Ngudjolo tried everything to avoid being sent back. But on May 11, handcuffed and escorted by six policemen, he was put on a flight to Kinshasa via Brussels. Belgium rejected his last political asylum request, as did the Netherlands and Kenya. “Mathieu Ngudjolo is viewed as a war criminal,” says his Swiss lawyer Saskia Ditisheim. “He has been treated from start to finish like a convict.”
Ngudjolo is a former militiaman who joined the Congolese army as a colonel after the 2006 peace agreement. He was arrested and transferred to the ICC in February 2008. The Court charged him with crimes against humanity and war crimes in connection with the February 2003 massacre in Bogoro, a village in the eastern DRC, where Rwanda and Uganda have fought for mineral wealth through local militias. During his trial, Ngudjolo claimed that the Congolese government of President Joseph Kabila planned the attack in order to take back territory that was then in Ugandan hands.
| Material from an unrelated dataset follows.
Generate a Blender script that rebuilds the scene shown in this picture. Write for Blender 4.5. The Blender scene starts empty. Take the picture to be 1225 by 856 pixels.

“I am a soldier and that’s my fear,” he told JusticeInfo in the Amsterdam airport detention centre a few days before his expulsion. “The Congolese authorities know I have filed asylum requests. When I get to Congo, I will be arrested for desertion, and not only that! During my trial I filed documents that are classed defence secrets.” This could even carry a death penalty, according to Aprodhec, an association of Congolese diaspora in Belgium. In a May 7 statement, Aprodhec said that if Ngudjolo disappeared, it would “take legal action against any individual or entity suspected of complicity in murder”.
But Ngudjolo’s fears for his security did not move either the Dutch authorities or the ICC. Having acquitted him, the ICC says it is no longer responsible for him, although it cooperated with the Dutch authorities in getting him deported. ICC rules say the transfer of an acquitted person out of the Netherlands should take account of that person’s views, but the ICC preferred to base its action on guarantees from Kinshasa contained in a confidential report. These guarantees are offered by the same government from whom Ngudjolo says he fears reprisals.
ICC spokesperson Fadi El Abdallah said Ngudjolo would be safe in the DRC and that he did not run any risks as a result of his ICC trial. The Dutch authorities based their refusal of Ngudjolo’s asylum request on the same report. They do not want the ICC to become an open door to the Netherlands. In addition, like the ICC, the Netherlands does not want to tarnish its relations with Kinshasa.
Ngudjolo’s lawyers say they do not understand. “In a couple of months he’ll disappear and be killed, and the ICC’s witness protection department will have no power,” lawyer Flip Schüller says bitterly. “The Congolese authorities will order an investigation whose results we’ll probably never get.” Human Rights Watch called on the ICC and the Dutch authorities to “closely monitor Ngudjolo’s situation for as long as necessary” to make sure he is safe.
Lawyer Jean-Pierre Kilenda wrote in April to Sidiki Kaba, President of the ICC Assembly of States Parties, calling for “a sensible solution” to avoid Ngudjolo being “sacrificed on the altar of considerations outside the law”. But twenty years after its rebirth in the 1990s, international justice has still not found a solution to the problem of acquitted persons. At the International Criminal Tribunal for Rwanda (ICTR) in Arusha, eight acquitted people and three who have served their sentences live in a safe house paid for by the UN, and are still waiting for host countries, despite negotiations with several countries where their families are living. Unlike the Dutch authorities, Tanzania has not sent them back to Rwanda and tolerates their presence on its territory.